_Exercise instructions_: Quote verbatim the span of lines that begins the listing below and closes with the line containing "C, tn = clumped(n, ncl, (cx, cy, cz), rad, spread, zmin=zmin)".

_Material_:
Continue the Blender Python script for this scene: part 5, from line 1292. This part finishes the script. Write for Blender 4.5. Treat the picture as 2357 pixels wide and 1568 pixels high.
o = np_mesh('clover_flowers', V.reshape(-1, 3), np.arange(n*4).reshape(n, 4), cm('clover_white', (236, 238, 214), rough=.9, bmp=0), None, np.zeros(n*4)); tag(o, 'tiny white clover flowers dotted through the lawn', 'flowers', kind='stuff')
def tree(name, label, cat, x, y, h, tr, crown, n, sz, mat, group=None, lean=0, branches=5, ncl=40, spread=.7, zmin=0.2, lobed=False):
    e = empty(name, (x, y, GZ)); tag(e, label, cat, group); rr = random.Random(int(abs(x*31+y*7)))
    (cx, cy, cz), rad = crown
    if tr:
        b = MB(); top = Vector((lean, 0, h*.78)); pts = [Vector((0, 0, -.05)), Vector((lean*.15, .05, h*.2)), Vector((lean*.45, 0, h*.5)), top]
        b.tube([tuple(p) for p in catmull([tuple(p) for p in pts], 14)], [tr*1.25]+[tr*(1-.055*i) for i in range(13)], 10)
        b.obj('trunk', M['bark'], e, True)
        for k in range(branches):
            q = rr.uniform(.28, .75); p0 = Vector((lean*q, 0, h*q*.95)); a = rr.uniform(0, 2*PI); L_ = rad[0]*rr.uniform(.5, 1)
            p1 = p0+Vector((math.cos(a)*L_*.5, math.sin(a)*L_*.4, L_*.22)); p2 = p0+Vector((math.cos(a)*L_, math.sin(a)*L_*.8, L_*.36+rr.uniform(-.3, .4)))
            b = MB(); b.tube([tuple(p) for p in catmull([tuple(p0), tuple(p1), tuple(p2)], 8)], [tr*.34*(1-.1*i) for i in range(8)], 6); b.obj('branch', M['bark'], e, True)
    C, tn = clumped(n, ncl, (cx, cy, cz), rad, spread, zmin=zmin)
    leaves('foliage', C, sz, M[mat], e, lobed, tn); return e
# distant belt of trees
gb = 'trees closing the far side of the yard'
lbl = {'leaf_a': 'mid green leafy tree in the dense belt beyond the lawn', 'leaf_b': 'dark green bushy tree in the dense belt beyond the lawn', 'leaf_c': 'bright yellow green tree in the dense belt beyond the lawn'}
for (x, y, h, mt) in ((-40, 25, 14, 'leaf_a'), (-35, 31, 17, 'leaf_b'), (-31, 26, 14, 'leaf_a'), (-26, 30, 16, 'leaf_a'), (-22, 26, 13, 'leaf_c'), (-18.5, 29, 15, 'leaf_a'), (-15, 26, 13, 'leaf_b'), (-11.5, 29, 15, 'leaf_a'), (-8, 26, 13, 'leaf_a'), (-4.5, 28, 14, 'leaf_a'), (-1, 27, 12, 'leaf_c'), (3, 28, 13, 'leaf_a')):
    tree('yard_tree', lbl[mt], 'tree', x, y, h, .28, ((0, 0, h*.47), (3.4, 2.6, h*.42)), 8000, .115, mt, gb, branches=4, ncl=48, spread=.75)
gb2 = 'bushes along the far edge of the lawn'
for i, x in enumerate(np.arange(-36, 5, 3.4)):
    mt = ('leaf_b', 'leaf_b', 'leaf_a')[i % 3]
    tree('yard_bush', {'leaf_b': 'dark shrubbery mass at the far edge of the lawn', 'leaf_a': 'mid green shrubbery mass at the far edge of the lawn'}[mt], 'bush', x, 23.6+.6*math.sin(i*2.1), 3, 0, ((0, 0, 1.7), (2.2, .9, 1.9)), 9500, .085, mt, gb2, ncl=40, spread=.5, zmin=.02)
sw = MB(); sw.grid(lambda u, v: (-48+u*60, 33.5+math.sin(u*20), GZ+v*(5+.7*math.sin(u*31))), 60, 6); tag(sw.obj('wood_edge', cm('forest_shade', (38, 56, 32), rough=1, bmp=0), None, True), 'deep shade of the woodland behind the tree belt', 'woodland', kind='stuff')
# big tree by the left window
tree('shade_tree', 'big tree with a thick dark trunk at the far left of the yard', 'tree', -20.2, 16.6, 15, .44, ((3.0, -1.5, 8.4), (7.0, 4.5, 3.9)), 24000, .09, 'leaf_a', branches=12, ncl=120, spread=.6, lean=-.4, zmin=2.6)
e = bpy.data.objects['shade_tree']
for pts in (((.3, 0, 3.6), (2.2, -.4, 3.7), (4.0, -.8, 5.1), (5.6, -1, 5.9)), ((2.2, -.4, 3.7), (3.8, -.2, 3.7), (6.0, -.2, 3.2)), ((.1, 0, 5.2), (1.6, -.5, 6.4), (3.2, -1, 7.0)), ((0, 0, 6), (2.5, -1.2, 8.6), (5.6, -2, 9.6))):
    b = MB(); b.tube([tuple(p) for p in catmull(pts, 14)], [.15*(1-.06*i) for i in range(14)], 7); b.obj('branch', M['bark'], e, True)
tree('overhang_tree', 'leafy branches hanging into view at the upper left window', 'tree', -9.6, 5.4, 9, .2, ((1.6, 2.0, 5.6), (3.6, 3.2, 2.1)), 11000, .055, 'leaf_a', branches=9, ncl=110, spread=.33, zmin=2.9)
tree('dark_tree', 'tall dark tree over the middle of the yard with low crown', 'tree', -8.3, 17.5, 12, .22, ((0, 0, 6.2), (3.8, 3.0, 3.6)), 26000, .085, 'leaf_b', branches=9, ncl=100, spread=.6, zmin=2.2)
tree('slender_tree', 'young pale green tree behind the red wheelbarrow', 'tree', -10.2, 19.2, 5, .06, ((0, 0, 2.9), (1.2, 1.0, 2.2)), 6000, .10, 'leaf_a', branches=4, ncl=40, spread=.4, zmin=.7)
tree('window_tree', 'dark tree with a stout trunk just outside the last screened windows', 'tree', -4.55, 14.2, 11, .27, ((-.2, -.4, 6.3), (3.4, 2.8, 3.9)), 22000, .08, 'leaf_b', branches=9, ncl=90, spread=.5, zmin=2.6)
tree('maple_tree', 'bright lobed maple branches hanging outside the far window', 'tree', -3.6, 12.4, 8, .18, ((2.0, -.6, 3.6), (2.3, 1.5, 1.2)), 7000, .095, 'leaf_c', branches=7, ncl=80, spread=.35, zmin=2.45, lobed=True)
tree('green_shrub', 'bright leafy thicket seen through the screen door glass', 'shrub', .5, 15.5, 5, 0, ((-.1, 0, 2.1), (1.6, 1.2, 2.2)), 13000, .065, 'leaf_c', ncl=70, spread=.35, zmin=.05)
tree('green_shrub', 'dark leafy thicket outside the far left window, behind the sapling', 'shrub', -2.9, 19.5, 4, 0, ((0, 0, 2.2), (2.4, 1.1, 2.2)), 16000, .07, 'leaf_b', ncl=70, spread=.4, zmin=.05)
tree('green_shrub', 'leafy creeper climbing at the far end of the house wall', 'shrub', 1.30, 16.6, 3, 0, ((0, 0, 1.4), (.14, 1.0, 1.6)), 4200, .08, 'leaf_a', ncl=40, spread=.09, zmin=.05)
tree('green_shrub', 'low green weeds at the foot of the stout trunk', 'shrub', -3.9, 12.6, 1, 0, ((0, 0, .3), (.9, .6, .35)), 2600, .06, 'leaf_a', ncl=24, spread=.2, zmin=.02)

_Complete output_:
Continue the Blender Python script for this scene: part 5, from line 1292. This part finishes the script. Write for Blender 4.5. Treat the picture as 2357 pixels wide and 1568 pixels high.
o = np_mesh('clover_flowers', V.reshape(-1, 3), np.arange(n*4).reshape(n, 4), cm('clover_white', (236, 238, 214), rough=.9, bmp=0), None, np.zeros(n*4)); tag(o, 'tiny white clover flowers dotted through the lawn', 'flowers', kind='stuff')
def tree(name, label, cat, x, y, h, tr, crown, n, sz, mat, group=None, lean=0, branches=5, ncl=40, spread=.7, zmin=0.2, lobed=False):
    e = empty(name, (x, y, GZ)); tag(e, label, cat, group); rr = random.Random(int(abs(x*31+y*7)))
    (cx, cy, cz), rad = crown
    if tr:
        b = MB(); top = Vector((lean, 0, h*.78)); pts = [Vector((0, 0, -.05)), Vector((lean*.15, .05, h*.2)), Vector((lean*.45, 0, h*.5)), top]
        b.tube([tuple(p) for p in catmull([tuple(p) for p in pts], 14)], [tr*1.25]+[tr*(1-.055*i) for i in range(13)], 10)
        b.obj('trunk', M['bark'], e, True)
        for k in range(branches):
            q = rr.uniform(.28, .75); p0 = Vector((lean*q, 0, h*q*.95)); a = rr.uniform(0, 2*PI); L_ = rad[0]*rr.uniform(.5, 1)
            p1 = p0+Vector((math.cos(a)*L_*.5, math.sin(a)*L_*.4, L_*.22)); p2 = p0+Vector((math.cos(a)*L_, math.sin(a)*L_*.8, L_*.36+rr.uniform(-.3, .4)))
            b = MB(); b.tube([tuple(p) for p in catmull([tuple(p0), tuple(p1), tuple(p2)], 8)], [tr*.34*(1-.1*i) for i in range(8)], 6); b.obj('branch', M['bark'], e, True)
    C, tn = clumped(n, ncl, (cx, cy, cz), rad, spread, zmin=zmin)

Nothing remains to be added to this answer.